Task directions →
Search the listing below for the string "vary" and copy every line where it occurs.
— Begin Data —
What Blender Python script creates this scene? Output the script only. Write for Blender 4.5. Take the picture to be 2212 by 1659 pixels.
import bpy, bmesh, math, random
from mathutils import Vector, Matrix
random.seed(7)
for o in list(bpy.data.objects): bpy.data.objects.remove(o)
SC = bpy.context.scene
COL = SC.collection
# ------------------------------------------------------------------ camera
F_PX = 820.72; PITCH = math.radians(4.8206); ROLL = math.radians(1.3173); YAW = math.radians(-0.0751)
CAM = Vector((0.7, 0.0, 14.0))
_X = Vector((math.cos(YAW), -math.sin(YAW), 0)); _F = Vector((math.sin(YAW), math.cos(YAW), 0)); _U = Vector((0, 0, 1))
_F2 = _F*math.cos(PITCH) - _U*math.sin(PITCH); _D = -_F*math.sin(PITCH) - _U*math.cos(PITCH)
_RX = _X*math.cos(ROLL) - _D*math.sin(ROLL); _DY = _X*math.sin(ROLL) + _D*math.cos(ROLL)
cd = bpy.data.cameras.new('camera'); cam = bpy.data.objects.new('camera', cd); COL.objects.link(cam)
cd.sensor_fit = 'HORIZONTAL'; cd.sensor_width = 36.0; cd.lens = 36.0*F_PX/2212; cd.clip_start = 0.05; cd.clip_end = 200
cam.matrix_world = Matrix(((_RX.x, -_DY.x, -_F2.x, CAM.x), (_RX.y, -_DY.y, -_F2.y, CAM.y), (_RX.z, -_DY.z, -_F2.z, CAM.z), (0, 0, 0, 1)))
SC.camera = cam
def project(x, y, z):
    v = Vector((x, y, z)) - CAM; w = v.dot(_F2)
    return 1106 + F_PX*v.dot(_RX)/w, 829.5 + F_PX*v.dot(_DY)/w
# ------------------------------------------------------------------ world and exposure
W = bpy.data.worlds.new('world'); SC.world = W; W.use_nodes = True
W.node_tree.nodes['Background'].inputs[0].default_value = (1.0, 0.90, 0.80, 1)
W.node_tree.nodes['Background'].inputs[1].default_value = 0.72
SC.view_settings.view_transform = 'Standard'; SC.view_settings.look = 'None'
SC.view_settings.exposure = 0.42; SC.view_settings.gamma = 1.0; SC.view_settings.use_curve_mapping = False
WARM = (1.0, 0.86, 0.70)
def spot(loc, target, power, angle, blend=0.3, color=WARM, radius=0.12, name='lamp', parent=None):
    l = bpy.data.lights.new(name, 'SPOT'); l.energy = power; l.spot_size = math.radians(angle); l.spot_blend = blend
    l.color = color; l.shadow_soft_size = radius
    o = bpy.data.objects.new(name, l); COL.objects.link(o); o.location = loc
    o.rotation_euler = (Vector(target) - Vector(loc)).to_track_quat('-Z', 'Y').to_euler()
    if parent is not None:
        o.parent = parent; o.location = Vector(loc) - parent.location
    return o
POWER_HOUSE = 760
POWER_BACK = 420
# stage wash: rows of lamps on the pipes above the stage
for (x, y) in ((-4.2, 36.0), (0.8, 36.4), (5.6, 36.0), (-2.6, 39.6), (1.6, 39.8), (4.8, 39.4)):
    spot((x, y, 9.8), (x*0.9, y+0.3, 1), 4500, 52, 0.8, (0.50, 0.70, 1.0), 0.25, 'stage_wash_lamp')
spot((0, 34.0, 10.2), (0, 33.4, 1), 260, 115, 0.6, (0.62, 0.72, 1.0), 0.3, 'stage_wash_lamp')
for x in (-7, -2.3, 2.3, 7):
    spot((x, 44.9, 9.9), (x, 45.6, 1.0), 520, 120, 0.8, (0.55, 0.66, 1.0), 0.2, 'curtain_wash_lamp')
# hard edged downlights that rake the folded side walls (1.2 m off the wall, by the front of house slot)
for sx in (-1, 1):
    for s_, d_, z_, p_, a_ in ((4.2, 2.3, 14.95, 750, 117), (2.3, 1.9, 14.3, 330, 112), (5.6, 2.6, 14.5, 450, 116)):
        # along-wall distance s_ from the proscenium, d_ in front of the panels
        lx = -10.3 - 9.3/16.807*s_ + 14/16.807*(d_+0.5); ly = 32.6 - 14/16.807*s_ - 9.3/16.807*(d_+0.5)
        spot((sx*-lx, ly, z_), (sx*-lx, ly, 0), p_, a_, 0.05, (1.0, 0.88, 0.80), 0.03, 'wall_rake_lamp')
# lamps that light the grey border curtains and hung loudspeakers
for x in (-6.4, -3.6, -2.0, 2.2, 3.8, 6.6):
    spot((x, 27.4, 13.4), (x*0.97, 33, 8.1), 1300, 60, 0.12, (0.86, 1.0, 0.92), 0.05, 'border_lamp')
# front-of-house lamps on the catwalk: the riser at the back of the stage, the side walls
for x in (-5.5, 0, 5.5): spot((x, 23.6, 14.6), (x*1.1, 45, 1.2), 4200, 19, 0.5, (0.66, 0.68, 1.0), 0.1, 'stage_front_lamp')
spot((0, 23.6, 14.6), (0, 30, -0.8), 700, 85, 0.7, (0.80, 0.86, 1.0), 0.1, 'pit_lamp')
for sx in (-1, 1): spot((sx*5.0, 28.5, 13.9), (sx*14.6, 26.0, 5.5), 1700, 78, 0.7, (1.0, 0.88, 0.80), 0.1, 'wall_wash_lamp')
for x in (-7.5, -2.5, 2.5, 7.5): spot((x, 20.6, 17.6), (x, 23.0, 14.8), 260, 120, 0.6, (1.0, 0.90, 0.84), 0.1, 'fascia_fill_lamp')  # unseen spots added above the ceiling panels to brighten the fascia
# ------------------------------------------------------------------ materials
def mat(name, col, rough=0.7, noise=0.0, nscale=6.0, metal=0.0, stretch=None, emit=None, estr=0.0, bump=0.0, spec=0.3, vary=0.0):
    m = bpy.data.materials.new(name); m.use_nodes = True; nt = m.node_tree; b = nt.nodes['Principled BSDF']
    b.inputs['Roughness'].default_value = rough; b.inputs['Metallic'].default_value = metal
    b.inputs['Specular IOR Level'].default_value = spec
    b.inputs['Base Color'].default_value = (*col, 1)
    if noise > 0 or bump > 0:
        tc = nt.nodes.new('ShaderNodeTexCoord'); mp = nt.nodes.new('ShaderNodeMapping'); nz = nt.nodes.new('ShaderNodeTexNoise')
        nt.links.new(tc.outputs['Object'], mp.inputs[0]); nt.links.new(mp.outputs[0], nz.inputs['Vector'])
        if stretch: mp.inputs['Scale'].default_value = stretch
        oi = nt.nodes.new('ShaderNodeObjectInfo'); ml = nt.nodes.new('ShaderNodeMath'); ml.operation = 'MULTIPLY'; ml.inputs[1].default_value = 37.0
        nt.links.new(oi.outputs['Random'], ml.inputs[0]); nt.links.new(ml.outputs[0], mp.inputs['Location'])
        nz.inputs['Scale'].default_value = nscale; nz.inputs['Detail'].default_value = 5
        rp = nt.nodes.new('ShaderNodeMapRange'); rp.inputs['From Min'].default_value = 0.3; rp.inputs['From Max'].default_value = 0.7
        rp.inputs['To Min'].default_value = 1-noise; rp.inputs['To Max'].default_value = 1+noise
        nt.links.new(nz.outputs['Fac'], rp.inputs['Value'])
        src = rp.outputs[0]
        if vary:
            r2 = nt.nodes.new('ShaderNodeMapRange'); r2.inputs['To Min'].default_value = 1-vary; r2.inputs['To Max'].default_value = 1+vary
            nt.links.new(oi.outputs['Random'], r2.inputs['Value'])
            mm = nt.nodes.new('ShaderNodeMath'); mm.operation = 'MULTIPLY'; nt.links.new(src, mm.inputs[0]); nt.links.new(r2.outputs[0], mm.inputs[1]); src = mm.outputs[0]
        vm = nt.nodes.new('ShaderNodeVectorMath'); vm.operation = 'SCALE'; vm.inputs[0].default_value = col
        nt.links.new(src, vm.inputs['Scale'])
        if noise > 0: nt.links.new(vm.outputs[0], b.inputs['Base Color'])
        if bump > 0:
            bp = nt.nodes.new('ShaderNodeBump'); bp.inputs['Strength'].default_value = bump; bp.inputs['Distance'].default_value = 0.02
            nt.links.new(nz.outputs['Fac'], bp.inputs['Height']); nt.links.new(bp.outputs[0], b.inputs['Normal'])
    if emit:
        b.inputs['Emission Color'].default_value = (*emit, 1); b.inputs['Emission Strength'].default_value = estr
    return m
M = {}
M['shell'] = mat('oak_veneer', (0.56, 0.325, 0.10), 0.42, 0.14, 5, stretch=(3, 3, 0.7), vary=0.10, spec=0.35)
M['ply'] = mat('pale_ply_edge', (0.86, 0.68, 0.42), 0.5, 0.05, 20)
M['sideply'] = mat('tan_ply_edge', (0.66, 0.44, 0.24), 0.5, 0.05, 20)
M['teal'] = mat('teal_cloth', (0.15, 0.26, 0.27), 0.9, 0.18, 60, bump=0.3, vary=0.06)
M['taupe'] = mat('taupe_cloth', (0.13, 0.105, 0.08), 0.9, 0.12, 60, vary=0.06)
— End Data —
Full solution →
def mat(name, col, rough=0.7, noise=0.0, nscale=6.0, metal=0.0, stretch=None, emit=None, estr=0.0, bump=0.0, spec=0.3, vary=0.0):
        if vary:
            r2 = nt.nodes.new('ShaderNodeMapRange'); r2.inputs['To Min'].default_value = 1-vary; r2.inputs['To Max'].default_value = 1+vary
M['shell'] = mat('oak_veneer', (0.56, 0.325, 0.10), 0.42, 0.14, 5, stretch=(3, 3, 0.7), vary=0.10, spec=0.35)
M['teal'] = mat('teal_cloth', (0.15, 0.26, 0.27), 0.9, 0.18, 60, bump=0.3, vary=0.06)
M['taupe'] = mat('taupe_cloth', (0.13, 0.105, 0.08), 0.9, 0.12, 60, vary=0.06)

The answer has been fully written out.